Kenan Evren, Türkiye'nin mutlak hâkimi olduğu 1980-1983 yıllarında "adım adım Anadolu" programı yapar, çeşitli illeri dolaşırdı...
Her gittiği yerde de o il sakinlerinin hoşuna gidecek şekilde konuşur, kendince halka inerdi ("l" sesi ince okunacak.)
"Ne zamandır gelmek istiyordum, nasip kısmet bugüneymiş" diye lafa önce "light İslam" bir giriş yapar, arkasından örneğin Rize'de "ben de balıkçı çocuğuyum", Amasya'da "ben de elmacı çocuğuyum", Afyon'da "ben de kaymakçı çocuğuyum" derdi...

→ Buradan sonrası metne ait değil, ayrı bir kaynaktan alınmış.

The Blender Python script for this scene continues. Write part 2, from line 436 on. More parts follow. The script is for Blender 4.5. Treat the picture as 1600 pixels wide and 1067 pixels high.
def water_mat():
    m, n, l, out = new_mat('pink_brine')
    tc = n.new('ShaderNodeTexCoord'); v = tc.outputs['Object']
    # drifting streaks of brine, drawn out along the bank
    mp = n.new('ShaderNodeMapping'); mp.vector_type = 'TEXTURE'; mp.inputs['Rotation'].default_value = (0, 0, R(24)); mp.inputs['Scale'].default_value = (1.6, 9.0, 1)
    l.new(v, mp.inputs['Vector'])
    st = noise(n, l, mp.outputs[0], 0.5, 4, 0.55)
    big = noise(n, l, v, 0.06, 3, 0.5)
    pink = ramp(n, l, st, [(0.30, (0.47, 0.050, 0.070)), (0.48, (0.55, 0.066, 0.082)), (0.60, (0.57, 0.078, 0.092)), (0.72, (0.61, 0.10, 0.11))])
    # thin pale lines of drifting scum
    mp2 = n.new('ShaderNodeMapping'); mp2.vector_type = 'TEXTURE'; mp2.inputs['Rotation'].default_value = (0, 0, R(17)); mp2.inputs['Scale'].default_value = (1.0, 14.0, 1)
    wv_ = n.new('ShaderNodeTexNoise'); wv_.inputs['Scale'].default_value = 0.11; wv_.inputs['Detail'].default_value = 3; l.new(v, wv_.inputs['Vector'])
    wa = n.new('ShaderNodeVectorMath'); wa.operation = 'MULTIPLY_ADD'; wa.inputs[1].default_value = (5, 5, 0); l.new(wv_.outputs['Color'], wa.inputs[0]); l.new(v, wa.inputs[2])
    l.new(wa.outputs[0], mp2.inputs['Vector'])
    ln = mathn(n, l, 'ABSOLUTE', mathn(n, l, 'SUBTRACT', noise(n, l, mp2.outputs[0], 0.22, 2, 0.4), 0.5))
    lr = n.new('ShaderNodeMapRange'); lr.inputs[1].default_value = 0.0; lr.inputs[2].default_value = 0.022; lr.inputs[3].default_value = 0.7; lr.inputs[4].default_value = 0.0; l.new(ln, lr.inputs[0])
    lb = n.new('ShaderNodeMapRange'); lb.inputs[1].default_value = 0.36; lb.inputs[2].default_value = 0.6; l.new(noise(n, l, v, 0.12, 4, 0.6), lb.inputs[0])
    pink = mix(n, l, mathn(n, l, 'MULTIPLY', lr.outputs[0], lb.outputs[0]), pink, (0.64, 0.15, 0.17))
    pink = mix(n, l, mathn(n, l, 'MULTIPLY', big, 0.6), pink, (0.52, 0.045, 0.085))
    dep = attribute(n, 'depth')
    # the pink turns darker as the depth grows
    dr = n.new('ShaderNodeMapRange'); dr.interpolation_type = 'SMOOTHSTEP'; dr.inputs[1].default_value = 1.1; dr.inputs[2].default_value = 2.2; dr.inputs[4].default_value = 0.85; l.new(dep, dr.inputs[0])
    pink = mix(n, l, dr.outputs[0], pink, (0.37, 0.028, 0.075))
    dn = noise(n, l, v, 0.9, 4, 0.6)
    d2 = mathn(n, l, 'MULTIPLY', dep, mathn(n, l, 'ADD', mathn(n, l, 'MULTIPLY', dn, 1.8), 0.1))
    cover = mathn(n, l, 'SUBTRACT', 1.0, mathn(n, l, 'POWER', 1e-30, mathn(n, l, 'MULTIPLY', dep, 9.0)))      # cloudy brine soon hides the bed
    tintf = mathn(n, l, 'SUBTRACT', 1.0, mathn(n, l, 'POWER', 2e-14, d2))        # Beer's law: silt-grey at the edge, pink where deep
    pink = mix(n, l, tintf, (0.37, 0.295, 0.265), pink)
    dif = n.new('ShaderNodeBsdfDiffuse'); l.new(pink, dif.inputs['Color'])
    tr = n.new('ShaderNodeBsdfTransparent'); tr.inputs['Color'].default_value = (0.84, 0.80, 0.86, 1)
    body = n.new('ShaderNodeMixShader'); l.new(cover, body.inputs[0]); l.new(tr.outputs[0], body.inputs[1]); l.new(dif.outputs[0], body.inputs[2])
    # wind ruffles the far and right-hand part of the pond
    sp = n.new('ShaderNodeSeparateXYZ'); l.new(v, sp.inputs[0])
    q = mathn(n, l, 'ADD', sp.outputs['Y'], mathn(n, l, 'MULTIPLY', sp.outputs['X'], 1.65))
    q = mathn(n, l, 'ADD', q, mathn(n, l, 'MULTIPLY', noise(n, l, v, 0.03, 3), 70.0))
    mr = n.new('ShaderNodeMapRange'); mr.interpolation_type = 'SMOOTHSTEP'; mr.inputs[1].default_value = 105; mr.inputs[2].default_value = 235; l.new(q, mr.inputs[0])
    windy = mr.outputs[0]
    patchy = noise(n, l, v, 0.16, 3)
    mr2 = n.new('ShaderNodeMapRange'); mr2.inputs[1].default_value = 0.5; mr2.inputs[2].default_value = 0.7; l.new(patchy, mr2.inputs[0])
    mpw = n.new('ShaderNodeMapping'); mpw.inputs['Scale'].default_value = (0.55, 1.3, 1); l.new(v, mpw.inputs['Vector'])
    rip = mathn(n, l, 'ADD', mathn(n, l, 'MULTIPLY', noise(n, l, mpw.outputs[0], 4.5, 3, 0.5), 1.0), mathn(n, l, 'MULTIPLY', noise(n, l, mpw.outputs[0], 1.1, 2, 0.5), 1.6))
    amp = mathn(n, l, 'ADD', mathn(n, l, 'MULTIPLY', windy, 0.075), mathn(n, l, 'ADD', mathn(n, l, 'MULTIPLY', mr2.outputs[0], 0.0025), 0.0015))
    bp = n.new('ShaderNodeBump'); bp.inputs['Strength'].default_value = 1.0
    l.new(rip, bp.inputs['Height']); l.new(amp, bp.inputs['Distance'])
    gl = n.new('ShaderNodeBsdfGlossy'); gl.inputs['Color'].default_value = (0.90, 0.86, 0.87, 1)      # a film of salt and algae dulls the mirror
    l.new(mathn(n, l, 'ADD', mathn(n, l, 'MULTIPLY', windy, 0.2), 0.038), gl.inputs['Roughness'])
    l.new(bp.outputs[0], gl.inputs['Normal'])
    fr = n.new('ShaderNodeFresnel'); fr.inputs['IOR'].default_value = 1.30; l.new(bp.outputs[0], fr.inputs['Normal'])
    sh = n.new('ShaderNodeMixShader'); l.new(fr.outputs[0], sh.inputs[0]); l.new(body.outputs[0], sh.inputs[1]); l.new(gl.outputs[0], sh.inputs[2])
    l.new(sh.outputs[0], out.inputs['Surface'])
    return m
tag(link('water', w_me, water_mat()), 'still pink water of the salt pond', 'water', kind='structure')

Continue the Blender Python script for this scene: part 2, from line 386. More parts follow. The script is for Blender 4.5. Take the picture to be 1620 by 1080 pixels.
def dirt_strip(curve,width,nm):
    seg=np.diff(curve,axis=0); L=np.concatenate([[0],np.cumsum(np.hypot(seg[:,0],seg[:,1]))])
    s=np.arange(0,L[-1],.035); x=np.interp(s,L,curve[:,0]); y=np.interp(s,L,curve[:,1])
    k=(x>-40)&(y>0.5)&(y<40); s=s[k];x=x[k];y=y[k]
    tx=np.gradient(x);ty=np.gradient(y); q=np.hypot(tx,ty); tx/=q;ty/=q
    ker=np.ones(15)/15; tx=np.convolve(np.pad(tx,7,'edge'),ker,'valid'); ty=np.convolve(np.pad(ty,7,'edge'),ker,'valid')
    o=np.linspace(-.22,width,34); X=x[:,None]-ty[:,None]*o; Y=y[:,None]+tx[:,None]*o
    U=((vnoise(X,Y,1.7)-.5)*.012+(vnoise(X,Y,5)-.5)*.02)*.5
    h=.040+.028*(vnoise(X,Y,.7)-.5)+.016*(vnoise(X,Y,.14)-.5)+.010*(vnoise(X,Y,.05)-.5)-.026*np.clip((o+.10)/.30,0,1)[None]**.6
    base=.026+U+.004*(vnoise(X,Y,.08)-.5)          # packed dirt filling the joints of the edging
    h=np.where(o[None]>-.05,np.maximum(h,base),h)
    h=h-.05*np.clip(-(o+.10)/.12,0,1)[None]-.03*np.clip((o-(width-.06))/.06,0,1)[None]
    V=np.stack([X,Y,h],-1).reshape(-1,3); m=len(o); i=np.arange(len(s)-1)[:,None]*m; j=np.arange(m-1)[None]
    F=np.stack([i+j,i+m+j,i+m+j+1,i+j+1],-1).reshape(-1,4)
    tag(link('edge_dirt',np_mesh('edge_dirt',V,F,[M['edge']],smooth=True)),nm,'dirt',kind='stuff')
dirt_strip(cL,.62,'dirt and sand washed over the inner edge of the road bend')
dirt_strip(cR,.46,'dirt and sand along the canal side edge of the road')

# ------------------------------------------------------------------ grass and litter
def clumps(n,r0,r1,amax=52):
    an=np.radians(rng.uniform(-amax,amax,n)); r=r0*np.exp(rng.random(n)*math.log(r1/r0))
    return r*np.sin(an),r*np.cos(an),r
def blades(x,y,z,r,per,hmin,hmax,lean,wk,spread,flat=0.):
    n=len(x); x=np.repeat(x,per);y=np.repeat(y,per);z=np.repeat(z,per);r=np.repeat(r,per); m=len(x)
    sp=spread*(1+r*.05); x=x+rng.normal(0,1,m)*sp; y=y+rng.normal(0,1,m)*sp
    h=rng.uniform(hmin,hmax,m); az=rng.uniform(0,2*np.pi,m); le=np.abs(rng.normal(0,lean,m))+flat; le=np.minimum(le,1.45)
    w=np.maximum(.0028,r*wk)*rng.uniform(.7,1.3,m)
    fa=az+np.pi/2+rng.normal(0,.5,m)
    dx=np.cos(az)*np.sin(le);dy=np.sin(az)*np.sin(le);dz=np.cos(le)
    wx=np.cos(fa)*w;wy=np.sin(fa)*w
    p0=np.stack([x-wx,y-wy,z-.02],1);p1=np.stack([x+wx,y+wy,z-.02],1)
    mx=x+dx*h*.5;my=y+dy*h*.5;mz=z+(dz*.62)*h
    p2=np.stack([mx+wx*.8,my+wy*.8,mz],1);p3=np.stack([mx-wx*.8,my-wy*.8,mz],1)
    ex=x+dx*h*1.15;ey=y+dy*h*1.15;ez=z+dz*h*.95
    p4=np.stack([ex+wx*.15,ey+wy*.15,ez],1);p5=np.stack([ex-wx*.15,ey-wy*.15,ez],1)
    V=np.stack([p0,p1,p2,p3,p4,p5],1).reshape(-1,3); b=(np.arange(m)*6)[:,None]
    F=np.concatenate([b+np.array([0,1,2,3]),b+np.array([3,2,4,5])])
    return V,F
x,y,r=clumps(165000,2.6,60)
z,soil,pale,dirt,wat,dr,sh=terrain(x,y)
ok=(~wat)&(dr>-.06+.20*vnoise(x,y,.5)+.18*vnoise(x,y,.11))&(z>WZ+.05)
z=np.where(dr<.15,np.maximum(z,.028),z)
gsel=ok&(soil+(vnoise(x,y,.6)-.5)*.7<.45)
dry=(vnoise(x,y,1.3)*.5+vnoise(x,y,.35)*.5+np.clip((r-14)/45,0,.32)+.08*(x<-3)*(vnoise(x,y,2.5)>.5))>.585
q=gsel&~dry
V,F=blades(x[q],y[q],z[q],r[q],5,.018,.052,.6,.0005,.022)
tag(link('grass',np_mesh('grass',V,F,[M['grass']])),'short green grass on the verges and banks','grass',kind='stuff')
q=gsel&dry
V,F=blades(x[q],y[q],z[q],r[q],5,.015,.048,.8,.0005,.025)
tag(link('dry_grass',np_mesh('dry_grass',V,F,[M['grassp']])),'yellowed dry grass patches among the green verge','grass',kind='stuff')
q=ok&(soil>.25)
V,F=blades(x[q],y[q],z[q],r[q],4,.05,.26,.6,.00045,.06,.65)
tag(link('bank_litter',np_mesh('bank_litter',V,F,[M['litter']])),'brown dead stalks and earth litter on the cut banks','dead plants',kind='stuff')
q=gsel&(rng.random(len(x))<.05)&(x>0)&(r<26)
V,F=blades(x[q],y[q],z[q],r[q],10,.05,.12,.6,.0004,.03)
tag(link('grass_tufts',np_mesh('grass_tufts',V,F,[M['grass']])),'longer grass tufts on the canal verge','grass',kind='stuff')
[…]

Konya'da attığı meydan nutkunda da "ben de imam çocuğuyum" demişti.
Hangi hergele uydurduysa, şu espri çok meşhurdu o zamanlar:
"Evren'e demişler ki, aman paşam Soğukoluk'a gitme!"
Ne de olsa o da bürokrasinin mümtaz bir evladı...
Yürürken yürürken Bolu'ya gelmiş, "Köroğlu'na selam, Köroğlu gibi olanlara selamlar" demiş.
Adapazarı'nda ıslama köftecilere selam çakacak, İzmit'e varınca da "dünyanın bütün pişmaniyecileri birleşiniz" mi diyecektir?
Gerçi "bu yürüyüşü Silivri'ye kadar uzatalım", hatta "Edirne'ye kadar gidip Demirtaş'ı da kurtaralım" diyenler var ama Kemal Bey çok şükür İstanbul'un içine girmeyecek.
Allah korusun yolu Karaköy'den ya da Tarlabaşı'ndan geçseydi ne diyecekti?